* _Records_:
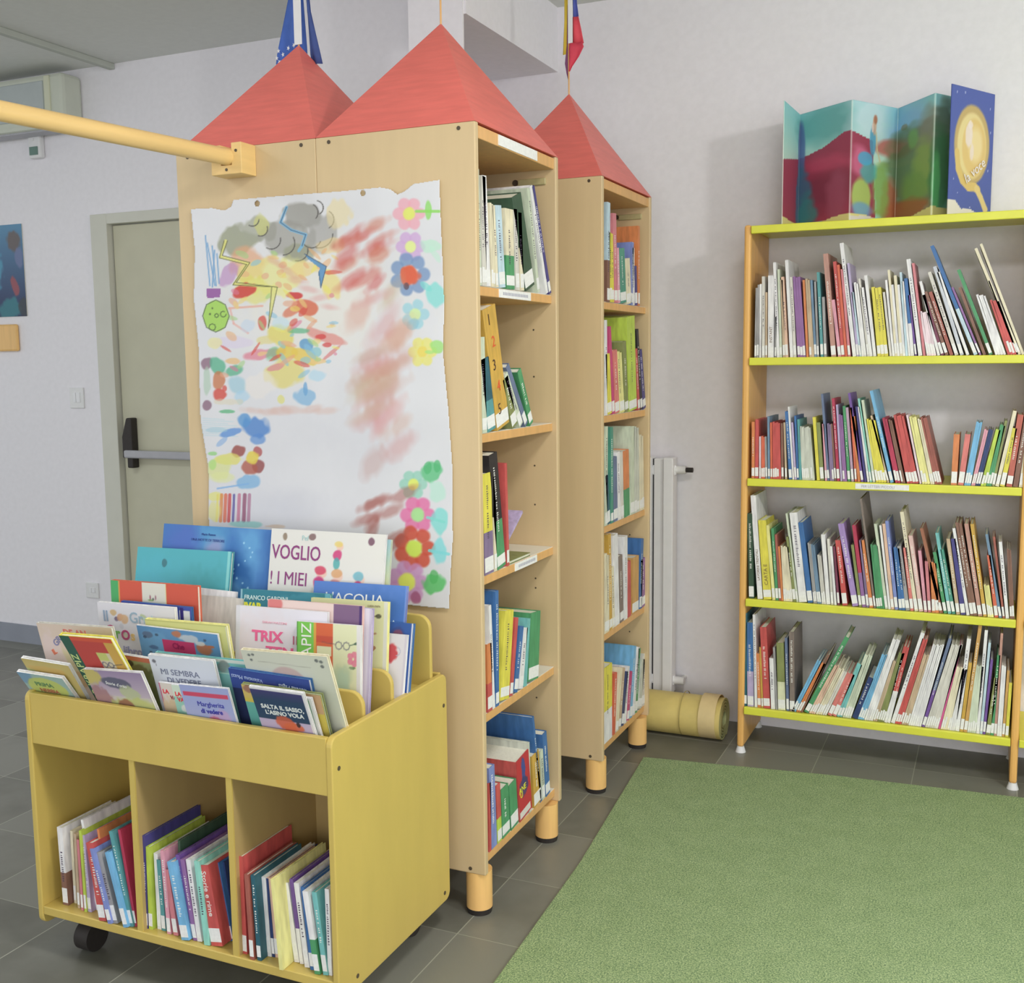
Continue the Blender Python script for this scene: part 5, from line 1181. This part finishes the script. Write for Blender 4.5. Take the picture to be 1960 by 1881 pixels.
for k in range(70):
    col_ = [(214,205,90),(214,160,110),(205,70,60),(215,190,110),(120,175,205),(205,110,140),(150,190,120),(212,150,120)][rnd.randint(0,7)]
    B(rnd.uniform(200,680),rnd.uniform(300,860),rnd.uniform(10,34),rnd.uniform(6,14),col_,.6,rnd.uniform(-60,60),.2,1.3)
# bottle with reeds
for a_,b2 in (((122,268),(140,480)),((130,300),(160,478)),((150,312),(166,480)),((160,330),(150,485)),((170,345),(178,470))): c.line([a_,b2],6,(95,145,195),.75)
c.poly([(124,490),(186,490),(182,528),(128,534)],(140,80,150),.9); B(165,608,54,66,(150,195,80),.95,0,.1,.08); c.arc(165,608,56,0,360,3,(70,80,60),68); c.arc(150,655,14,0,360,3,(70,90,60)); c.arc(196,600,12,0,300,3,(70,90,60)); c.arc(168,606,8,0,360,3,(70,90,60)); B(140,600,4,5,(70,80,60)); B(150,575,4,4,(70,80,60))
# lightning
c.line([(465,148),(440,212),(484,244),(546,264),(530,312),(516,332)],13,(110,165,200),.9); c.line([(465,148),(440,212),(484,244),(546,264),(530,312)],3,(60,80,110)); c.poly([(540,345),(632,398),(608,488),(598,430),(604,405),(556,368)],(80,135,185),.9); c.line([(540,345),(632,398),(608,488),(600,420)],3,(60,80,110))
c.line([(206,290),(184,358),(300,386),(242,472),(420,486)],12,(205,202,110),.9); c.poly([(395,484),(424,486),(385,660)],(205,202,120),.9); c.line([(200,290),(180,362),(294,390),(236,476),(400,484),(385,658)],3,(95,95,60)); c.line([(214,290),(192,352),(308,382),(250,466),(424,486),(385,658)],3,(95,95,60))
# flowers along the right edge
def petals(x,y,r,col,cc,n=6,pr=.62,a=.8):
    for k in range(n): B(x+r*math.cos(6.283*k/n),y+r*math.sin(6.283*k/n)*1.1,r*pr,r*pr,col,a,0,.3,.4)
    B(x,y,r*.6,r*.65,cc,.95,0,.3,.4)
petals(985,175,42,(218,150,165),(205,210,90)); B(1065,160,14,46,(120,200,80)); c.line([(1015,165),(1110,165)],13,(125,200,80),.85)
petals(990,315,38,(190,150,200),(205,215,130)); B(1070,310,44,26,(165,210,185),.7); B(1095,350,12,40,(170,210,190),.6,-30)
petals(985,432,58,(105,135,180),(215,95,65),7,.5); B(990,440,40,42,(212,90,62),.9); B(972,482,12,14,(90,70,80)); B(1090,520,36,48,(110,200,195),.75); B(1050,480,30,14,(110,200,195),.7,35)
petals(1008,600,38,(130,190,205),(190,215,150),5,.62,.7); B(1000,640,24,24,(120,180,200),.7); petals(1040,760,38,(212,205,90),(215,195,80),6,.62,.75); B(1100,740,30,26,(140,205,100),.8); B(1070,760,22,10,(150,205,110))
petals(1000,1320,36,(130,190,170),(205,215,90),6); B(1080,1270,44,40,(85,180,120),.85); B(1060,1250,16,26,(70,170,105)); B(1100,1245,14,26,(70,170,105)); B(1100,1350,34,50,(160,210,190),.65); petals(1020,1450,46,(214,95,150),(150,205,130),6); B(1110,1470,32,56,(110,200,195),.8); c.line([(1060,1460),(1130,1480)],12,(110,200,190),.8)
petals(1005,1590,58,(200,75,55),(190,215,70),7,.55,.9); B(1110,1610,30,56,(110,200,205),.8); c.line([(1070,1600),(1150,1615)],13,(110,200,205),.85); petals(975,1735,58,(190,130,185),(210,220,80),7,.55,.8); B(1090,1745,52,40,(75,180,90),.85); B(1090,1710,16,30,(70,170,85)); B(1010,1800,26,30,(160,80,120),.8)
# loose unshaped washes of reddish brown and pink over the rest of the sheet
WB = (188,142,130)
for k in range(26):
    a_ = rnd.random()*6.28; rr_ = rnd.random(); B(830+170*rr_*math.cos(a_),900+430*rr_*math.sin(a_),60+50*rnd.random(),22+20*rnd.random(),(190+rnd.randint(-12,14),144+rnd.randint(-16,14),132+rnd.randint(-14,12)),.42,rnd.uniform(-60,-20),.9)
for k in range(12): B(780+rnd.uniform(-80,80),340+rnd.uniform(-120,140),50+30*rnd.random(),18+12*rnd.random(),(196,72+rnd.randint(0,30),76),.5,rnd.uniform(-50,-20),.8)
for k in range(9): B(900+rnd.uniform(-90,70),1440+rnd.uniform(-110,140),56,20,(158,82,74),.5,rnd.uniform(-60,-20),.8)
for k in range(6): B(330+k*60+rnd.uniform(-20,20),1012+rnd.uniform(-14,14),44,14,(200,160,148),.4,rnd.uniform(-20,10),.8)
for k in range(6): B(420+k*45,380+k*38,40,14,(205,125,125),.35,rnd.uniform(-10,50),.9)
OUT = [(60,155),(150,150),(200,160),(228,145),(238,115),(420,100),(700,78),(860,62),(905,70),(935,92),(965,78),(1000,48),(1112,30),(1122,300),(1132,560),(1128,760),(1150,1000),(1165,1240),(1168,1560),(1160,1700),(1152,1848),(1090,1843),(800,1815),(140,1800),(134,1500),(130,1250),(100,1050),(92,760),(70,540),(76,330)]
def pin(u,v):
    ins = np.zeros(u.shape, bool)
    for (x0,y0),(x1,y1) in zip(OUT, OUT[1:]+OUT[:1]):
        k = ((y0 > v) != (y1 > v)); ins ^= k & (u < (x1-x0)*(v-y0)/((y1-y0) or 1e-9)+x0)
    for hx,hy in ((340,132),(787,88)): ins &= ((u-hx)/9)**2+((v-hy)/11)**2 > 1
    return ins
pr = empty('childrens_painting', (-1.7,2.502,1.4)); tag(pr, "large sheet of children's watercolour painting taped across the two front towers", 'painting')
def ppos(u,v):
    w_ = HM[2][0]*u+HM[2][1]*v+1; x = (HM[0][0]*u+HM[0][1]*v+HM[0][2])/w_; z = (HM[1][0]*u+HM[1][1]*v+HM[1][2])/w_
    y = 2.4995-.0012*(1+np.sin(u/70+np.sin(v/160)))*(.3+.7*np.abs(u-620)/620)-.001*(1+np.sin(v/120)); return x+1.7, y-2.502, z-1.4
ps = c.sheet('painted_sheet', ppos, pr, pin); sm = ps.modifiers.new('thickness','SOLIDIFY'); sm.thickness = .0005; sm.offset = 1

...

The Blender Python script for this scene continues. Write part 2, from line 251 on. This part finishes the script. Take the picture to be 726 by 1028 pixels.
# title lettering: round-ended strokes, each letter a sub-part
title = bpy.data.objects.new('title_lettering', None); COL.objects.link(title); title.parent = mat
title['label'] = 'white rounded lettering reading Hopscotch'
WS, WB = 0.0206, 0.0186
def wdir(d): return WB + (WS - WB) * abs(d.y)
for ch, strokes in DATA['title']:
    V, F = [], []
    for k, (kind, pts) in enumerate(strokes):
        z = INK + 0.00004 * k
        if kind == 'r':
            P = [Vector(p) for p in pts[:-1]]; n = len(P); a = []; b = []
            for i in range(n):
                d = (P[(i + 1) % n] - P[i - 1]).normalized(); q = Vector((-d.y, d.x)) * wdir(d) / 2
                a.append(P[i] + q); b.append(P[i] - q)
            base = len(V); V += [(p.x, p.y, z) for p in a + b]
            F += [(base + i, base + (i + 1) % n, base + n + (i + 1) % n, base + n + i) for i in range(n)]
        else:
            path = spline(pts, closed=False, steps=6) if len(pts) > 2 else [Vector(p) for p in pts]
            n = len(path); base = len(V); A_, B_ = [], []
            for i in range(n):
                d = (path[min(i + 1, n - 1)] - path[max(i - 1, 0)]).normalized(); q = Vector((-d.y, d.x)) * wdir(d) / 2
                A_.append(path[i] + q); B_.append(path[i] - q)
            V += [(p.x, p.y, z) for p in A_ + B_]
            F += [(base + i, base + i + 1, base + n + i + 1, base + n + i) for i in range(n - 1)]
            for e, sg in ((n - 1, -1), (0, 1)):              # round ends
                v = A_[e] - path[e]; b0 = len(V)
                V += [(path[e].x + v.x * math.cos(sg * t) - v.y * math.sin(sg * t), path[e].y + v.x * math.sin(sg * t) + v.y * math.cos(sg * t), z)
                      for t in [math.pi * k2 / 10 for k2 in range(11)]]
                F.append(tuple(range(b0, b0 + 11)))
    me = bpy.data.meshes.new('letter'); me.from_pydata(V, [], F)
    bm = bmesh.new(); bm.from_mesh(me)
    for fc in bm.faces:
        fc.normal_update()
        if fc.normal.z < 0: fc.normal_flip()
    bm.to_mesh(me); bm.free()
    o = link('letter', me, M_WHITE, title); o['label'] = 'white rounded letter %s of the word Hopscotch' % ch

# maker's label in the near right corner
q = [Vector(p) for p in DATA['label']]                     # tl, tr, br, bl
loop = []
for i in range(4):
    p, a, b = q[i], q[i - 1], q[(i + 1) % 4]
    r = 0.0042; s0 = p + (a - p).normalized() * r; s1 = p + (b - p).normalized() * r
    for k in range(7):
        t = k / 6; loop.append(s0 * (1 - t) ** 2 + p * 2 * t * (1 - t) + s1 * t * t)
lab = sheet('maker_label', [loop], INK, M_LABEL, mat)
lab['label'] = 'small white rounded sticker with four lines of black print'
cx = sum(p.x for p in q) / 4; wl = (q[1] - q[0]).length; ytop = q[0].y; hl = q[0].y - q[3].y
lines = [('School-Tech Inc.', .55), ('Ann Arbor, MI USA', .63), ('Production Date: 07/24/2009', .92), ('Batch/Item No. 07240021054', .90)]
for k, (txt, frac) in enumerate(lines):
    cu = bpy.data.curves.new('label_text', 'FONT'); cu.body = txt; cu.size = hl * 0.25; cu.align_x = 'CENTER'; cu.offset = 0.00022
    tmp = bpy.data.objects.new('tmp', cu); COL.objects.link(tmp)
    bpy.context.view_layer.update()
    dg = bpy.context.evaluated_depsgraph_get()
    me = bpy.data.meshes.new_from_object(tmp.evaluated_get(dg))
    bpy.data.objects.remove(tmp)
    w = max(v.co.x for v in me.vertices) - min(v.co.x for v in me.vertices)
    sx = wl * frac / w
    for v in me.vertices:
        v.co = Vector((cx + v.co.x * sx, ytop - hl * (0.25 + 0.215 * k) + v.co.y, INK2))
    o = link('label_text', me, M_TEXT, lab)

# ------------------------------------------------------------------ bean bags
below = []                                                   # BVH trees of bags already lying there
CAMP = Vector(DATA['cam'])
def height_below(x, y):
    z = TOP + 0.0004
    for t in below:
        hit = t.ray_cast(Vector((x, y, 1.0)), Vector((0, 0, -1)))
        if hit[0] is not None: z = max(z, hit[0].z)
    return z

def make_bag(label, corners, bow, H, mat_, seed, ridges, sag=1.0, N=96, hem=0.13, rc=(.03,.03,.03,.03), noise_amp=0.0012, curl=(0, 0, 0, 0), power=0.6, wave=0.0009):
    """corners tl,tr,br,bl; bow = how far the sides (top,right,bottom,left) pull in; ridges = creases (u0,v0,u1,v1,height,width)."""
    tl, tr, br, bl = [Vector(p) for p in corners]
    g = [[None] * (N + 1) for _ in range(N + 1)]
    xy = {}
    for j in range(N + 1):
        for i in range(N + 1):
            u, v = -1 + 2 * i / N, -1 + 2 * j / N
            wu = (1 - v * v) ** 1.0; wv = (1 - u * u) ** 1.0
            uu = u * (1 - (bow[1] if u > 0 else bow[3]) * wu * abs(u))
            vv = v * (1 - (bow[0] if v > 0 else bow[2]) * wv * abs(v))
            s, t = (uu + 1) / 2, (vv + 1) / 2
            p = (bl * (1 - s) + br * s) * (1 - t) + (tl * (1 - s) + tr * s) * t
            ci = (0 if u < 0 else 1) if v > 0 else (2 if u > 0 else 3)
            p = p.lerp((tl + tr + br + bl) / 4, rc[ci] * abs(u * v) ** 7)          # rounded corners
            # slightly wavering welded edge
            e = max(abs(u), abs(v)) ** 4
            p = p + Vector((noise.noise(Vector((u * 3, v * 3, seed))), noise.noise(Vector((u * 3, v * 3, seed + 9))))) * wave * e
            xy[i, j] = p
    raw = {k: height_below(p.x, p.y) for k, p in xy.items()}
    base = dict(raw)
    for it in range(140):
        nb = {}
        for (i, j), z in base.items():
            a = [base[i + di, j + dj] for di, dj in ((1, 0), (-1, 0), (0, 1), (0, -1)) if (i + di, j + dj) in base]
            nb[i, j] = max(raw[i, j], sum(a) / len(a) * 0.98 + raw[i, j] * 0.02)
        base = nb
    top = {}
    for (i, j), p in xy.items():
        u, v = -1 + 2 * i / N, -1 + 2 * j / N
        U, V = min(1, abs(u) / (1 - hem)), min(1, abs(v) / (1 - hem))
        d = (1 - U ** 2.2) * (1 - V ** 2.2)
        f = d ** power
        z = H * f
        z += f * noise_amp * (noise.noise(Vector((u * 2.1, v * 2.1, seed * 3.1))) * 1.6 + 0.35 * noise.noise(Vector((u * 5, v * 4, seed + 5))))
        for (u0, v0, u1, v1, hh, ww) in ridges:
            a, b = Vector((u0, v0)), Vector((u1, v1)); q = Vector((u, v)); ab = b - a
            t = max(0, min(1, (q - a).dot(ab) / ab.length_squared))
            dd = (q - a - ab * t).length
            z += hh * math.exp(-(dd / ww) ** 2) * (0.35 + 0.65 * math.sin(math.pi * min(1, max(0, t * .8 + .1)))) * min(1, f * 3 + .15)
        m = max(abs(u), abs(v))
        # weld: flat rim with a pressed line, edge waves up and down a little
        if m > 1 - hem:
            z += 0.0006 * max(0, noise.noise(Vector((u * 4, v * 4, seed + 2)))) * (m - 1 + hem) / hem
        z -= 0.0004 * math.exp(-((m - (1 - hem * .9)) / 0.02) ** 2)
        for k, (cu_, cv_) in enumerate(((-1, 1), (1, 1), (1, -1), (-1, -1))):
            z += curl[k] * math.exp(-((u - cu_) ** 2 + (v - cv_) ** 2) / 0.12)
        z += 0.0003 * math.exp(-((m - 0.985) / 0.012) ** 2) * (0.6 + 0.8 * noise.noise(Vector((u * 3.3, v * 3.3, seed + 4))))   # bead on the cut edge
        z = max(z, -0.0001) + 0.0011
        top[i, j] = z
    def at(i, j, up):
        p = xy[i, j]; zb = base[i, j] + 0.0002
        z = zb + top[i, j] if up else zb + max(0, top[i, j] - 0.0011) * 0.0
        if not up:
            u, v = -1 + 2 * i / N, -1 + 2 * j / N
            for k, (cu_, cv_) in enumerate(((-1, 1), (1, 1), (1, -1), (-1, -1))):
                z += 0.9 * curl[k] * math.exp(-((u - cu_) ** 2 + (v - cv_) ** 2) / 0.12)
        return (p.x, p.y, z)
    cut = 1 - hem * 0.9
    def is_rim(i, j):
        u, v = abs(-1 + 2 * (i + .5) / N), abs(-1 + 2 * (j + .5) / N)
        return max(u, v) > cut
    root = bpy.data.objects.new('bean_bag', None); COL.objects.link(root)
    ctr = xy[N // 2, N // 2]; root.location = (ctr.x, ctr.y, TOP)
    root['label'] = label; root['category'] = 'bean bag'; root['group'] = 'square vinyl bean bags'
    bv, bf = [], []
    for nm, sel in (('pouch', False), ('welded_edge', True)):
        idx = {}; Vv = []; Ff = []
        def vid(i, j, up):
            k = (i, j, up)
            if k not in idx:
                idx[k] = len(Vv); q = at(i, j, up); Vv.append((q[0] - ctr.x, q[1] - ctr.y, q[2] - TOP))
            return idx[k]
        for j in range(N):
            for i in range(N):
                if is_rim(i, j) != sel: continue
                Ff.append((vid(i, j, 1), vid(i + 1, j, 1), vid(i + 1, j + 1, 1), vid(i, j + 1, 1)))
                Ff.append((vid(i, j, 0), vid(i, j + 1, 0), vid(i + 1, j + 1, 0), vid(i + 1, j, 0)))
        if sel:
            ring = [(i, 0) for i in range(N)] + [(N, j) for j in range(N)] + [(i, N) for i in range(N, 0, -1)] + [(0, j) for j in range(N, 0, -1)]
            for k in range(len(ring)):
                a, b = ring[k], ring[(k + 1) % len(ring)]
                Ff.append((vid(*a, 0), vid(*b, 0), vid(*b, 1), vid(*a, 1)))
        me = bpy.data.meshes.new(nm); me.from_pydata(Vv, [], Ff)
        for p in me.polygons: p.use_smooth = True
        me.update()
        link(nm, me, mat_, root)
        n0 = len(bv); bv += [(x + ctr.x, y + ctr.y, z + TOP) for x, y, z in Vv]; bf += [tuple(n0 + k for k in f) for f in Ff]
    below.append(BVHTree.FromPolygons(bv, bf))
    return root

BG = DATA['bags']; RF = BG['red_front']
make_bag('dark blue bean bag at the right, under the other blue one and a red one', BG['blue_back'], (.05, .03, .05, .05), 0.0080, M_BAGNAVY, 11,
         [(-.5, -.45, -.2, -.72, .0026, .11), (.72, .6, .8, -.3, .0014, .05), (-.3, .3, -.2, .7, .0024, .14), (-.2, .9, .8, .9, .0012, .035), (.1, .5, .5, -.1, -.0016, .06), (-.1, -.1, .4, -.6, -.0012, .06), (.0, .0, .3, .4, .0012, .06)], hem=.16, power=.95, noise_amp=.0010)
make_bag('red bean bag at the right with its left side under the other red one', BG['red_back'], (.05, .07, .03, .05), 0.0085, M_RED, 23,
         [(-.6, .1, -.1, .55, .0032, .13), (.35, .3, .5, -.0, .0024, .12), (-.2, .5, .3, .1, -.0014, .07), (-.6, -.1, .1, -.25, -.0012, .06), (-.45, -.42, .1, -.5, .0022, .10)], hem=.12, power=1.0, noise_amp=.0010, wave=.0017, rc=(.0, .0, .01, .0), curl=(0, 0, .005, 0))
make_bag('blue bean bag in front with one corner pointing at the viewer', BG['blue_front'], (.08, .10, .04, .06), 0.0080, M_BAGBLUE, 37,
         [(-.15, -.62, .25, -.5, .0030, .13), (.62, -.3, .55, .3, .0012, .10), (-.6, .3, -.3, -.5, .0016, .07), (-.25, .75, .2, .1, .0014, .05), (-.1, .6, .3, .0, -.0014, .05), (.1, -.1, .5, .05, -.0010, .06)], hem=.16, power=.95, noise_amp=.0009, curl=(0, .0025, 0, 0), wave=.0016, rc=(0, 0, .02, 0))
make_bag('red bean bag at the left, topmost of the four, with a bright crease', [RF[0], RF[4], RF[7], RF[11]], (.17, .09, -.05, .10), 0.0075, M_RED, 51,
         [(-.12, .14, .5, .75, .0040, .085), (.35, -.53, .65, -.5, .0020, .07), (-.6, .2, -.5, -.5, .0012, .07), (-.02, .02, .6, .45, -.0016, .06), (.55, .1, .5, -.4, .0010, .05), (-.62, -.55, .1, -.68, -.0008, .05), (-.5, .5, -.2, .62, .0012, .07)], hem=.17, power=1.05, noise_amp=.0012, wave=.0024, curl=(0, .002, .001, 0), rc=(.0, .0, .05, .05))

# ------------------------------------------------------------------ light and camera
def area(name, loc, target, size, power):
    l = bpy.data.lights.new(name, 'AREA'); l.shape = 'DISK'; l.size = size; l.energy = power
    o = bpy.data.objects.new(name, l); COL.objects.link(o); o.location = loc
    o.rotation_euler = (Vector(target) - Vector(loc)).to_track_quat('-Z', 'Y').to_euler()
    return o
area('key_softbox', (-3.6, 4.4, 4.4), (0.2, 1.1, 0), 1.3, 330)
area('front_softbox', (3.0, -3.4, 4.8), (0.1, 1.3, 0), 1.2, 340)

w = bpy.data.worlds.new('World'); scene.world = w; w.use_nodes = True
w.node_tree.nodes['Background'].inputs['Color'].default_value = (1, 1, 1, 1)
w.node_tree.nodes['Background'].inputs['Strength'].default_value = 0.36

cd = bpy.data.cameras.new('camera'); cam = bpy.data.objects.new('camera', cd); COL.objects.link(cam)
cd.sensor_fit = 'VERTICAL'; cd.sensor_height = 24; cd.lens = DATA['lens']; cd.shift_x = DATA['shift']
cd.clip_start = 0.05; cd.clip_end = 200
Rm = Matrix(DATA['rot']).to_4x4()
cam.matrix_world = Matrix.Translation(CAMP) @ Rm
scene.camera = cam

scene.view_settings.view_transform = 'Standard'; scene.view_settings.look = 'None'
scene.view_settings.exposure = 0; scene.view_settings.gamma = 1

* * *

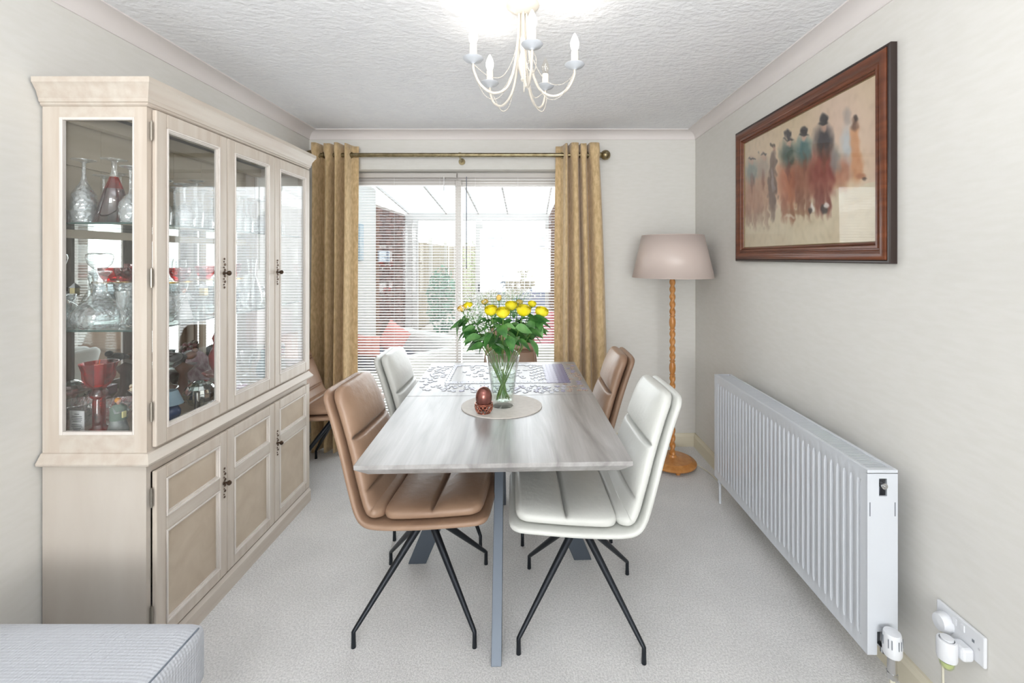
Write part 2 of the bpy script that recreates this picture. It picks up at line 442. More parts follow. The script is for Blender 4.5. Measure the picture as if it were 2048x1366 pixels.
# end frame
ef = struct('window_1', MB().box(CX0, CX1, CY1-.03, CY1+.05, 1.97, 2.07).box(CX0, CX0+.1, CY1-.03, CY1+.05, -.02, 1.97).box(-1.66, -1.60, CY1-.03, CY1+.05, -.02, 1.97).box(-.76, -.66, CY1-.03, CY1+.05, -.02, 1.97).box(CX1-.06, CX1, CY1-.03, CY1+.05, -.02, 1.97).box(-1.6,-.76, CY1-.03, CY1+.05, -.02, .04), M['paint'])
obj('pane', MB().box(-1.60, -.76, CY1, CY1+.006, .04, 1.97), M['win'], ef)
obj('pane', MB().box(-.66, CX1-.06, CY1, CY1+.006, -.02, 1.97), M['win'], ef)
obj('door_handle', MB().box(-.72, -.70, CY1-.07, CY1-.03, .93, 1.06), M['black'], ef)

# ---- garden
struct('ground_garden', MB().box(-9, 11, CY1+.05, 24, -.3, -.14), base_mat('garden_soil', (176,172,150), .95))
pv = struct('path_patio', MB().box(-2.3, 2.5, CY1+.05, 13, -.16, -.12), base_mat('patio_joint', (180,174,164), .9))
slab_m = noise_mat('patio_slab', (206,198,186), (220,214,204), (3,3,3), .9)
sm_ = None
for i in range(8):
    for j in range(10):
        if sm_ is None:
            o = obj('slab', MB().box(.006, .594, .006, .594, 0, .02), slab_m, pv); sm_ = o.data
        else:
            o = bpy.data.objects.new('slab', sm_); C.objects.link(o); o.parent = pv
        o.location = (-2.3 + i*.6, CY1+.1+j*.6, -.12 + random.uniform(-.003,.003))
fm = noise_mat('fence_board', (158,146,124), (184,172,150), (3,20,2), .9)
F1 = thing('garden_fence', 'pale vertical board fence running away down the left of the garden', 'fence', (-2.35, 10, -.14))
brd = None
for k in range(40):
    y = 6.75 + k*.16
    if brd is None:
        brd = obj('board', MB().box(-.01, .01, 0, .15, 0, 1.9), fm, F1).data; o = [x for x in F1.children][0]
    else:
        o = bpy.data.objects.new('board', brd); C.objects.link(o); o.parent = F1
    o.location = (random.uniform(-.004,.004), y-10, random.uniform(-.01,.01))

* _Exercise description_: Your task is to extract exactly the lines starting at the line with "Write part 2 of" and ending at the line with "1.06), M['black'], ef)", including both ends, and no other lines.

* _Answer below_:
Write part 2 of the bpy script that recreates this picture. It picks up at line 442. More parts follow. The script is for Blender 4.5. Measure the picture as if it were 2048x1366 pixels.
# end frame
ef = struct('window_1', MB().box(CX0, CX1, CY1-.03, CY1+.05, 1.97, 2.07).box(CX0, CX0+.1, CY1-.03, CY1+.05, -.02, 1.97).box(-1.66, -1.60, CY1-.03, CY1+.05, -.02, 1.97).box(-.76, -.66, CY1-.03, CY1+.05, -.02, 1.97).box(CX1-.06, CX1, CY1-.03, CY1+.05, -.02, 1.97).box(-1.6,-.76, CY1-.03, CY1+.05, -.02, .04), M['paint'])
obj('pane', MB().box(-1.60, -.76, CY1, CY1+.006, .04, 1.97), M['win'], ef)
obj('pane', MB().box(-.66, CX1-.06, CY1, CY1+.006, -.02, 1.97), M['win'], ef)
obj('door_handle', MB().box(-.72, -.70, CY1-.07, CY1-.03, .93, 1.06), M['black'], ef)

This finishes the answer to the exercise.